Extended reality (XR) technologies represent a promising innovation with the potential to transform forensic investigation by significantly enhancing the precision, efficiency, and objectivity of analytical processes. Their application in crime scene reconstruction enables detailed three-dimensional analysis, more accurate assessment of injuries, and the preservation of evidence without compromising the integrity of the scene. Furthermore, these tools enable interactive simulations and immediate access to specialized databases, contributing to a clearer spatial understanding of the events, an aspect particularly valuable in judicial proceedings where the visual interpretation of the scene can influence legal outcomes.

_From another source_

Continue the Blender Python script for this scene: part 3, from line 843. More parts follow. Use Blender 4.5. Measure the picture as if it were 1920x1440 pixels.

Despite these advantages, the widespread adoption of XR technologies in forensics practice remains limited by notable technical, economic, and ethical challenges. Dependence on specialized hardware, potential inaccuracies in 3D modeling, and the risk of bias in the interpretation of virtual evidence present significant concerns. Additionally, immersive experiences may inadvertently influence the perception of judges or forensic experts, potentially compromising their objectivity. Addressing these issues requires the development of standardized protocols, robust ethical frameworks, and tailored training programs. It is equally crucial to foster the advancement of more accessible technologies, supported by artificial intelligence and local data processing systems, to ensure equitable and sustainable integration into forensic workflows.

This study highlights a critical gap in the existing literature, namely, the scarcity of empirical, practice-based research evaluating the real-world application of XR technologies in forensic contexts. Most available studies focus primarily on technological development or educational applications, offering limited evidence regarding their actual impact on investigative quality or legal admissibility. This evidentiary void constrains our understanding of the reliability, scope, and risks associated with these tools. From an ethical perspective, several pressing issues arise, including the potential for misleading or manipulated reconstructions to influence judicial decisions, a lack of transparency in the creation and editing of virtual environments, the protection of personal data used in simulations, and unequal access to these technologies across institutions. These concerns underscore the urgent need for interdisciplinary, controlled, and application-oriented research that not only evaluates the technical effectiveness of XR in forensic science but also addresses its ethical implications, legal standards, and the institutional readiness required for its responsible adoption within contemporary justice systems.